Pasal 1315 KUHPdt menegaskan: “Pada umumnya seseorang tidak
dapat mengadakan perikatan atau perjanjian selain untuk dirinya sendiri.” Inti
ketentuan ini sudah jelas bahwa untuk mengadakan suatu perjanjian, orang
tersebut harus untuk kepentingan dirinya sendiri.
III. Syarat
Sahnya Perjanjian
Dalam Pasal 1320 KUH Perdata disebutkan, untuk sahnya suatu
perjanjian diperlukan empat syarat, yaitu:
a) Sepakat mereka yang
mengikatkan dirinya, artinya bahwa para pihak yang mengadakan perjanjian itu
harus bersepakat atau setuju mengenai perjanjian yang akan diadakan tersebut,
tanpa adanya paksaan, kekhilafan dan penipuan.

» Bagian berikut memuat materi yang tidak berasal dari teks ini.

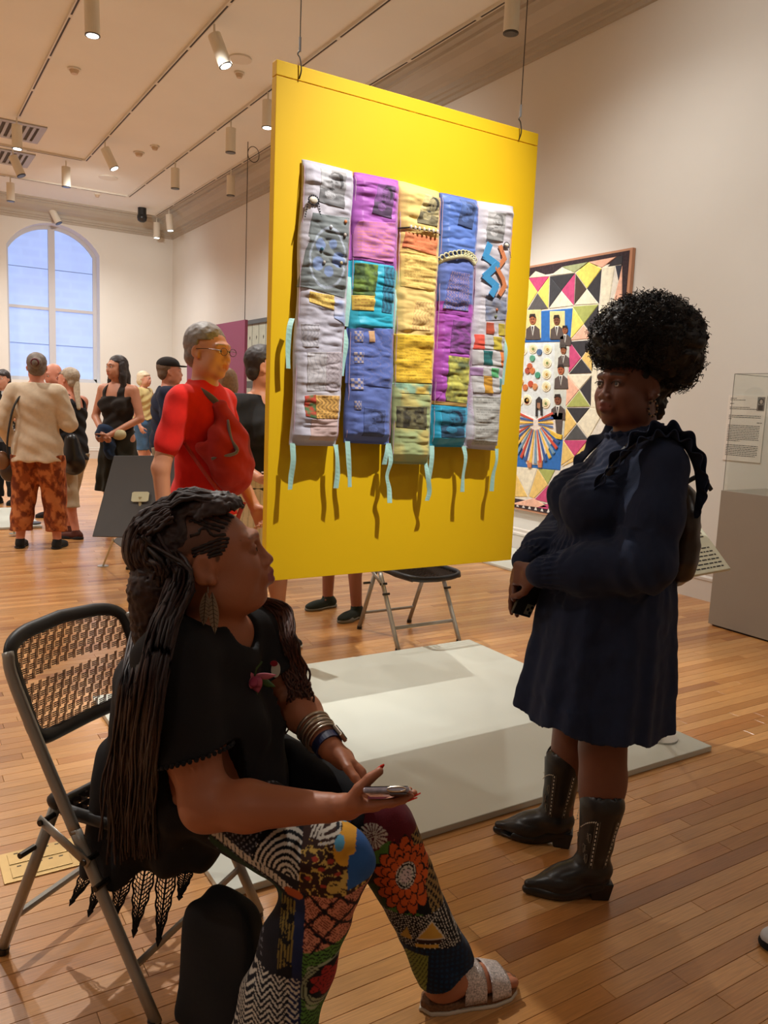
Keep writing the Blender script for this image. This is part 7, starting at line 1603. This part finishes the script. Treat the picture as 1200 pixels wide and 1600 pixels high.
t1x = oc(75, 90)[0]; t2x = (oc(133, 249)[0]+oc(362, 0)[0])/2; t3x = (oc(204, 306)[0]+oc(424, 132)[0])/2; t4x = oc(571, 133)[0]
y1, y2, y3, y4 = oc(27, 180)[1], oc(133, 249)[1], oc(204, 306)[1], oc(245, 335)[1]
track((t1x, -3, ZC), (t1x, y1, ZC), 'long ceiling lighting track farthest from the right wall')
track((t2x, -3, ZC), (t2x, y2, ZC), 'ceiling lighting track that turns a corner second from the left')
track((t3x, -3, ZC), (t3x, y3, ZC), 'ceiling lighting track third from the left, behind the yellow panel')
track((t4x, -3, ZC), (t4x, y4, ZC), 'ceiling lighting track running beside the right hand cornice')
track((-4, y2, ZC), (t2x-.03, y2, ZC), 'cross track on the ceiling, the nearer one of two')
track((-4, y3, ZC), (t3x-.03, y3, ZC), 'cross track on the ceiling, the one nearer the window wall')
def lamp(px, py, tx, lit, lab, s=1.0, drop=.10):
    m = oc(px, py); o = empty('track_spotlight', tuple(m-(0, 0, .03)), lab, 'light'); b = m-(0, 0, .03); ax = nv2(RT*tx-np.array([0, 0, 1.])); top = m-np.array([0, 0, drop+.03]); R_, L_ = .068*s, .31*s
    MB().tube([m-(0, 0, .03), top-(0, 0, .03)], .011, 8).build('stem', lampm, o, base=b)
    u_ = RT; a = MB(); a.tube([top, top+ax*L_], R_, 24, caps=True); a.build('housing', lampm, o, base=b)
    a = MB(); a.tube([top+ax*(L_-.004), top+ax*(L_+.004)], [R_*1.02, R_*1.02], 24); a.build('rim', dsteel, o, base=b)
    a = MB(); a.tube([top+ax*(L_+.002), top+ax*(L_+.006)], R_*.80, 20); a.build('lens', lens_on if lit else lens_off, o, base=b)
lamp(143, -24, .02, True, 'lit white spotlight cut by the top edge, on the long left track')
lamp(335, 33, .42, True, 'lit white spotlight tilted right, nearest one on the second track')
lamp(26, 180, 0, True, 'lit white spotlight hanging at the end of the long left track')
lamp(20, 231, .45, False, 'unlit tilted spotlight on the nearer cross track')
lamp(16, 274, .0, False, 'unlit straight spotlight at the left end of the cross track by the window')
lamp(103, 248, .0, False, 'unlit straight spotlight right of the air vent on the nearer cross track')
lamp(164, 218, .50, True, 'lit tilted spotlight near the corner of the second track')
lamp(80, 316, .55, False, 'unlit tilted spotlight just above the arched window')
lamp(245, 338, 0, True, 'lit spotlight in the ceiling corner, left one of the close pair')
lamp(264, 325, .1, True, 'lit spotlight in the ceiling corner, right one of the close pair')
lamp(274, 250, 0, False, 'unlit spotlight on the third track, the farther one')
lamp(361, 262, 0, False, 'unlit spotlight beside the cornice, halfway along the right wall track')
lamp(361, 185, 0, False, 'unlit spotlight on the third track, left of the yellow panel')
lamp(419, 140, 0, True, 'lit spotlight partly hidden by the left edge of the yellow panel')
lamp(803, -32, 0, False, 'large unlit spotlight at the top edge above the yellow panel')
vm_ = M('vent_grey', srgb(170, 168, 165), .5)
for px, py, lab in ((14, 201, 'square ceiling air vent beside the end of the long left track'), (2, 243, 'square ceiling air vent at the left edge beyond the nearer cross track')):
    c = oc(px, py); o = empty('ceiling_vent', (c[0], c[1], ZC), lab, 'vent')
    for a_, b_ in (((-.45, -.45, -.02), (.45, -.36, 0)), ((-.45, .36, -.02), (.45, .45, 0)), ((-.45, -.36, -.02), (-.36, .36, 0)), ((.36, -.36, -.02), (.45, .36, 0))): MB().box(a_, b_).build('frame', vm_, o)
    MB().box((-.36, -.36, -.004), (.36, .36, 0)).build('backing', M('vent_dark', srgb(80, 74, 70), .8), o)
    for k in range(8): MB().box((-.36+.09*k+.01, -.36, -.022), (-.36+.09*k+.05, .36, -.006), roty(0), (0, 0, 0)).build('slat', vm_, o)
for px, py, r_, lab in ((116, 107, .075, 'smoke detector between the two left lighting tracks'), (217, 238, .085, 'smoke detector near the third lighting track'), (375, 91, .13, 'round white ceiling plate behind the nearest tilted spotlight'), (374, 113, .06, 'small round ceiling sprinkler plate below the larger plate'), (169, 277, .16, 'flat round ceiling disc between the cross tracks'), (152, 303, .06, 'small ceiling sprinkler by the cross track near the window'), (242, 228, .07, 'small round ceiling plate right of the smoke detector')):
    c = oc(px, py); o = empty('smoke_detector' if 'smoke' in lab else 'ceiling_plate', (c[0], c[1], ZC), lab, 'detector' if 'smoke' in lab else 'plate')
    MB().tube([(0, 0, 0), (0, 0, -.018), (0, 0, -.02)], [r_, r_, r_*.85], 24).build('base', trm, o)
    if 'smoke' in lab or r_ < .1: MB().tube([(0, 0, -.02), (0, 0, -.06)], [r_*.75, r_*.5], 20).build('sensor', M('sensor_beige', srgb(196, 176, 150), .5), o)
c = oc(222, 325); o = empty('security_camera', (c[0], c[1], ZC), 'small black security camera under the ceiling near the far corner', 'camera'); bk = M('camera_black', (.012, .012, .013), .35)
MB().tube([(0, 0, 0), (0, 0, -.14)], .085, 16).build('mount', bk, o); MB().tube([(0, 0, -.14), (0, 0, -.19), (0, 0, -.25), (0, 0, -.28)], [.095, .10, .085, .04], 18).build('housing', bk, o, smooth=True)
# purple hanging board and its cable
pm = M('purple_board', srgb(128, 60, 90), .6); pxp, pya, pyb = 4.647, 11.57, 14.3
o = empty('purple_panel', (pxp, 12.9, .75), 'dark purple display board hanging near the right wall in the background', 'panel')
MB().box((pxp, pya, .75), (pxp+.045, pyb, 2.61)).build('board', pm, o, base=(pxp, 12.9, .75))
for yy, l in ((pya+.06, 'thin cable above the near end of the purple board, looped at the ceiling'),):
    c_ = empty('cable', (pxp+.02, yy, 2.6), l, 'cable'); b = (pxp+.02, yy, 2.6)
    MB().tube([(pxp+.02, yy, 2.6), (pxp+.02, yy, ZC)], .006, 5).build('wire', dsteel, c_, base=b)
    if yy < 12: MB().tube([(pxp+.02+.09+.09*math.cos(t), yy, ZC-.16+.11*math.sin(t)) for t in np.linspace(0, 6.28, 21)[:-1]], .006, 5, closed=True).build('loop', dsteel, c_, base=b)
# pale quilt on the wall beyond it
qy0, qy1, qz0, qz1 = 10.4, 13.62, 1.50, 2.72; base = (XW-.03, 12, 1.6)
o = empty('pale_quilt', base, 'pale quilt with small dark stitches on the wall behind the yellow panel', 'quilt'); pq = M('pale_cloth', srgb(205, 210, 190), .8, noise=.05, nscale=8, bump=.2, bscale=40)
MB().box((XW-.02, qy0, qz0), (XW-.003, qy1, qz1)).build('cloth', pq, o, base=base)
MB().box((XW-.05, qy0-.05, qz1), (XW-.003, qy1+.05, qz1+.07)).build('hanging_rail', M('rail_grey', srgb(95, 98, 94), .5), o, base=base)
MB().box((XW-.024, qy0, qz0+.12), (XW-.003, qy1, qz0+.24)).build('grey_band', M('band_grey', srgb(110, 112, 105), .8), o, base=base)
for i in range(9):
    for j in range(4):
        y_ = qy1-.2-.3*i; z_ = qz1-.2-.23*j; MB().prism([(XW-.0225, y_, z_), (XW-.0225, y_+.02, z_-.03), (XW-.0225, y_+.01, z_-.07), (XW-.0225, y_-.015, z_-.03)], (-.002, 0, 0)).build('stitch_mark', M('mark_dark', srgb(60, 58, 52), .8), o, base=base)
for i in range(1, 11): MB().tube([(XW-.021, qy1-.295*i, qz0), (XW-.021, qy1-.295*i, qz1)], .004, 4).build('seam', M('band_grey', srgb(110, 112, 105), .8), o, base=base)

b) Kecakapan, yaitu bahwa para pihak
yang mengadakan perjanjian harus cakap menurut hukum, serta berhak
dan berwenang melakukan perjanjian.
Mengenai kecakapan Pasal 1329 KUH Perdata menyatakan bahwa
setiap orang cakap melakukan perbuatan hukum kecuali yang oleh
undang-undang dinyatakan tidak cakap. Pasal 1330 KUH Perdata menyebutkan
orang-orang yang tidak cakap untuk membuat suatu perjanjian yakni:
· Orang
yang belum dewasa.
· Mereka
yang berada di bawah pengampuan.
· Orang
perempuan dalam hal-hal yang ditetapkan oleh Undang-Undang (dengan berlakunya
Undang-Undang Perkawinan, ketentuan ini sudah tidak berlaku lagi).
· Semua
orang yang dilarang oleh Undang-Undang untuk membuat perjanjian-perjanjian
tertentu.
Mengenai suatu hal tertentu, hal ini maksudnya adalah
bahwa perjanjian tersebut harus mengenai suatu obyek tertentu.
Jadi, perjanjian yang telah dibuat itu akan terus mengikat
kedua belah pihak yang mengadakan perjanjian, selama tidak dibatalkan (oleh
hakim) atas permintaan pihak yang berhak meminta pembatalan tersebut.